TASK TO CARRY OUT | Search the material for "transl" and show all lines that contain it.

## START COLLECTED MATERIAL

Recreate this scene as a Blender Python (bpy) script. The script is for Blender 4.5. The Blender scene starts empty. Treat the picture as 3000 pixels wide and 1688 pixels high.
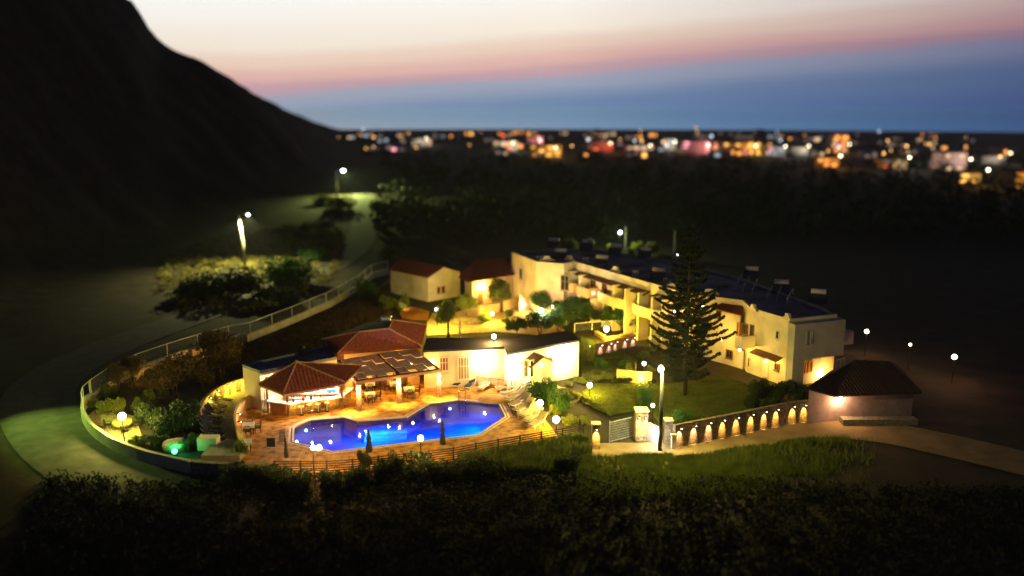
import bpy, bmesh, math, random
from mathutils import Vector, Matrix
random.seed(7)
R=math.radians
C=bpy.context.scene
COL=C.collection
# ------------------------------------------------------------------ survey: turn sighted points into places on the site
F=2598.0;CX,CY=1500.0,844.0;PIT=math.atan((844-314)/F);CH=26.0
REG=dict(A=(200,950,3.22),B=(700,900,3.677),C=(1200,850,3.677),D=(1050,700,3.677),E=(1450,680,3.677),F=(1950,720,3.677),G=(1650,1000,3.22),H=(2200,850,3.22),I=(400,450,3.22),J=(600,1150,3.22),K=(0,900,3.22),L=(580,1080,8.573),M=(1400,1080,6.933),N=(1680,930,6.44),O=(2180,1080,6.44),Q=(950,1060,6.44),R=(700,1200,7.247),S=(800,1280,2.576),X=(0,0,.8587),P=(0,0,1.0))
def pxy(r,u,v):
    a,b,s=REG[r];return a+u/s,b+v/s
def ray(r,u,v):
    x,y=pxy(r,u,v);dx=(x-CX)/F;dn=(y-CY)/F
    c,s=math.cos(PIT),math.sin(PIT)
    return Vector((dx,c-dn*s,-s-dn*c))
def W(r,u,v,z=0.0):
    d=ray(r,u,v);t=(z-CH)/d.z
    return Vector((d.x*t,d.y*t,z))
def prj(x,y,z):
    c,s=math.cos(PIT),math.sin(PIT)
    dep=y*c-(z-CH)*s;dn=(-(z-CH)*c-y*s)
    return CX+F*x/dep,CY+F*dn/dep,dep
def Zat(b,r,u,v):
    yy=pxy(r,u,v)[1];lo,hi=-5.,80.
    for _ in range(40):
        m=(lo+hi)/2
        if prj(b[0],b[1],m)[1]>yy:lo=m
        else:hi=m
    return lo
def WP(p0,p1,r,u,v):
    "where a sight line meets the upright wall p0-p1: metres along it, height"
    d=ray(r,u,v);w=Vector((p1[0]-p0[0],p1[1]-p0[1]));L=w.length;w/=L;n=Vector((-w.y,w.x))
    t=(n.x*p0[0]+n.y*p0[1])/(n.x*d.x+n.y*d.y)
    x,y=d.x*t,d.y*t
    return (x-p0[0])*w.x+(y-p0[1])*w.y,CH+d.z*t
def Gs(r,*uv): return [W(r,u,v) for u,v in uv]
# ------------------------------------------------------------------ materials
MATS={}
def nt(name):
    m=bpy.data.materials.new(name);m.use_nodes=True;n=m.node_tree;n.nodes.clear()
    out=n.nodes.new('ShaderNodeOutputMaterial');return m,n,out
def mat(name,c1,c2=None,scale=3.0,rough=.85,bump=.0,bscale=20.,metal=0.,kind='noise',spec=.3,c3=None,transl=0.,detail=5.):
    if name in MATS:return MATS[name]
    m,n,out=nt(name);N=n.nodes;Lk=n.links
    b=N.new('ShaderNodeBsdfPrincipled');b.inputs['Roughness'].default_value=rough;b.inputs['Metallic'].default_value=metal
    b.inputs['Specular IOR Level'].default_value=spec
    tc=N.new('ShaderNodeTexCoord')
    if c2 is None:c2=tuple(min(1,x*.8) for x in c1)
    if kind=='noise':
        t=N.new('ShaderNodeTexNoise');t.inputs['Scale'].default_value=scale;t.inputs['Detail'].default_value=detail;fac=t.outputs[0]
    elif kind=='cell':
        t=N.new('ShaderNodeTexVoronoi');t.inputs['Scale'].default_value=scale
        s=N.new('ShaderNodeSeparateColor');Lk.new(t.outputs['Color'],s.inputs[0]);fac=s.outputs[0]
    elif kind=='brick':
        t=N.new('ShaderNodeTexBrick');t.inputs['Scale'].default_value=scale
    Lk.new(tc.outputs['Object'],t.inputs['Vector'])
    rp=N.new('ShaderNodeValToRGB')
    e=rp.color_ramp.elements
    if kind=='brick':
        t.inputs['Color1'].default_value=(*c1,1);t.inputs['Color2'].default_value=(*c2,1);t.inputs['Mortar'].default_value=(*(c3 or c1),1);col=t.outputs['Color']
        Lk.new(col,b.inputs['Base Color'])
    else:
        lo,hi=(.35,.65) if kind=='noise' else (0,1)
        e[0].position=lo;e[0].color=(*c1,1);e[1].position=hi;e[1].color=(*c2,1)
        if c3:
            q=rp.color_ramp.elements.new((lo+hi)/2);q.color=(*c3,1)
        Lk.new(fac,rp.inputs[0])
        if kind=='cell':
            v2=N.new('ShaderNodeTexVoronoi');v2.feature='DISTANCE_TO_EDGE';v2.inputs['Scale'].default_value=scale;Lk.new(tc.outputs['Object'],v2.inputs['Vector'])
            r2=N.new('ShaderNodeValToRGB');r2.color_ramp.elements[0].position=.0;r2.color_ramp.elements[1].position=.09
            r2.color_ramp.elements[0].color=(.35,.35,.35,1);Lk.new(v2.outputs['Distance'],r2.inputs[0])
            mx=N.new('ShaderNodeMix');mx.data_type='RGBA';mx.blend_type='MULTIPLY';mx.inputs[0].default_value=1
            Lk.new(rp.outputs[0],mx.inputs[6]);Lk.new(r2.outputs[0],mx.inputs[7]);Lk.new(mx.outputs[2],b.inputs['Base Color'])
        else:
            Lk.new(rp.outputs[0],b.inputs['Base Color'])
    if bump>0:
        bn=N.new('ShaderNodeTexNoise');bn.inputs['Scale'].default_value=bscale;bn.inputs['Detail'].default_value=4;Lk.new(tc.outputs['Object'],bn.inputs['Vector'])
        bp=N.new('ShaderNodeBump');bp.inputs['Strength'].default_value=bump;bp.inputs['Distance'].default_value=.05
        Lk.new(bn.outputs[0],bp.inputs['Height']);Lk.new(bp.outputs[0],b.inputs['Normal'])
    if transl>0:
        tr=N.new('ShaderNodeBsdfTranslucent');ms=N.new('ShaderNodeMixShader');ms.inputs[0].default_value=transl
        Lk.new(rp.outputs[0],tr.inputs[0]);Lk.new(b.outputs[0],ms.inputs[1]);Lk.new(tr.outputs[0],ms.inputs[2]);Lk.new(ms.outputs[0],out.inputs[0])
    else:Lk.new(b.outputs[0],out.inputs[0])
    MATS[name]=m;return m
def emis(name,col,st,through=False,sample=False):
    if name in MATS:return MATS[name]
    m,n,out=nt(name);e=n.nodes.new('ShaderNodeEmission');e.inputs[0].default_value=(*col,1);e.inputs[1].default_value=st
    if through:   # frosted glass of a lamp: passes the bulb's light and shines itself
        t=n.nodes.new('ShaderNodeBsdfTransparent');a=n.nodes.new('ShaderNodeAddShader')
        n.links.new(e.outputs[0],a.inputs[0]);n.links.new(t.outputs[0],a.inputs[1]);n.links.new(a.outputs[0],out.inputs[0])
    else:n.links.new(e.outputs[0],out.inputs[0])
    if not sample:
        try:m.cycles.emission_sampling='NONE'
        except Exception:pass
    MATS[name]=m;return m
cream=mat('plaster_cream',(.80,.72,.52),(.62,.52,.33),.55,.9,.15,30)
white=mat('plaster_white',(.80,.77,.68),(.72,.68,.58),.8,.9,.1,30)
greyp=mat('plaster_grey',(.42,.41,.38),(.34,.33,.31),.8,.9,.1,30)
orange=mat('plaster_ochre',(.72,.48,.22),(.62,.38,.15),.9,.9,.1,20)
stone=mat('stone_wall',(.40,.30,.17),(.20,.14,.08),4.5,.95,.5,12,kind='cell',c3=(.30,.22,.12))
stoneg=mat('stone_wall_grey',(.30,.27,.20),(.16,.14,.10),5,.95,.6,12,kind='cell')
tile=mat('roof_tile',(.23,.055,.035),(.12,.028,.022),5,.8,.3,25,detail=8)
ridge=mat('ridge_tile',(.42,.24,.14),(.30,.16,.10),6,.85)
roofblk=mat('roof_felt',(.030,.030,.045),(.018,.018,.03),1.2,.8,.2,10)
roofblue=mat('roof_membrane',(.13,.145,.27),(.02,.024,.055),.3,.7,.3,4,detail=8)
paving=mat('paving',(.60,.31,.035),(.20,.085,.012),1.6,.75,.6,9,kind='noise',c3=(.42,.20,.03),detail=14)
coping=mat('coping',(.72,.55,.36),(.55,.38,.22),6,.6,.1)
drain=mat('drain_slot',(.03,.022,.015),(.015,.01,.008),6,.8)
pooltile=mat('pool_tile',(.008,.10,.62),(.005,.07,.48),.4,.4,kind='noise',detail=1)
steptile=mat('step_tile',(.02,.30,.72),(.015,.22,.6),1,.4)
wood=mat('wood_brown',(.22,.11,.05),(.13,.06,.03),6,.7,.2)
woodd=mat('wood_dark',(.055,.03,.018),(.03,.018,.01),6,.8,.2)
woodo=mat('wood_beam',(.55,.28,.13),(.42,.2,.09),6,.7,.1)
metalw=mat('metal_white',(.75,.74,.70),(.65,.64,.6),4,.45)
metalg=mat('metal_grey',(.35,.36,.35),(.25,.26,.25),4,.5)
metalb=mat('metal_black',(.02,.02,.022),(.012,.012,.012),4,.5)
chrome=mat('chrome',(.8,.8,.82),(.7,.7,.72),4,.2,metal=1)
blackp=mat('plastic_black',(.018,.018,.022),(.010,.010,.013),5,.5)
fabd=mat('fabric_navy',(.020,.022,.035),(.012,.012,.022),5,.9)
fabt=mat('fabric_taupe',(.34,.27,.20),(.24,.19,.14),5,.9)
cloth=mat('table_linen',(.78,.72,.58),(.66,.6,.45),3,.9)
canvas=mat('canvas_navy',(.018,.02,.03),(.01,.012,.02),5,.9)
canvasr=mat('canvas_red',(.18,.03,.02),(.10,.02,.015),5,.9)
panelm=mat('canopy_panel',(.66,.57,.55),(.50,.44,.46),2,.75,.1,transl=.3)
concrete=mat('concrete_pole',(.45,.42,.33),(.32,.30,.24),3,.9,.3)
leafm=[mat('leaf_olive',(.17,.20,.04),(.08,.11,.02),.9,.65,transl=.25,spec=.35),
       mat('leaf_green',(.06,.15,.022),(.028,.075,.012),.9,.6,transl=.25,spec=.35),
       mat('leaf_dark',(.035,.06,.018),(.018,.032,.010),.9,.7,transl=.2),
       mat('leaf_yellow',(.26,.27,.04),(.14,.16,.022),.9,.65,transl=.25),
       mat('leaf_dry',(.14,.09,.035),(.07,.05,.018),.9,.8,transl=.2)]
bark=mat('bark',(.16,.11,.07),(.09,.06,.04),6,.95,.5)
barkp=mat('bark_pine',(.045,.03,.02),(.025,.018,.012),6,.95,.5)
glassd=mat('glass_dark',(.03,.022,.015),(.02,.015,.01),2,.12,spec=.6)
glasst=mat('glass_tea',(.20,.09,.03),(.14,.06,.02),2,.25,spec=.6)
WARM=(1.,.50,.08);WARM2=(1.,.58,.13);YEL=(1.,.70,.05);WHT=(1.,.90,.70);COOL=(.75,.85,1.);GRN=(.05,1.,.25);GREENISH=(.80,1.,.42);ORG=(1.,.42,.10)
gl_warm=emis('globe_warm',(1.,.88,.55),9,True)
gl_white=emis('globe_white',(1.,.96,.88),10,True)
gl_cool=emis('globe_cool',(.85,.93,1.),9,True)
gl_green=emis('globe_green',(.05,1.,.35),6,True)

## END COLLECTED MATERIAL

REPLY |
def mat(name,c1,c2=None,scale=3.0,rough=.85,bump=.0,bscale=20.,metal=0.,kind='noise',spec=.3,c3=None,transl=0.,detail=5.):
    if transl>0:
        tr=N.new('ShaderNodeBsdfTranslucent');ms=N.new('ShaderNodeMixShader');ms.inputs[0].default_value=transl
panelm=mat('canopy_panel',(.66,.57,.55),(.50,.44,.46),2,.75,.1,transl=.3)
leafm=[mat('leaf_olive',(.17,.20,.04),(.08,.11,.02),.9,.65,transl=.25,spec=.35),
       mat('leaf_green',(.06,.15,.022),(.028,.075,.012),.9,.6,transl=.25,spec=.35),
       mat('leaf_dark',(.035,.06,.018),(.018,.032,.010),.9,.7,transl=.2),
       mat('leaf_yellow',(.26,.27,.04),(.14,.16,.022),.9,.65,transl=.25),
       mat('leaf_dry',(.14,.09,.035),(.07,.05,.018),.9,.8,transl=.2)]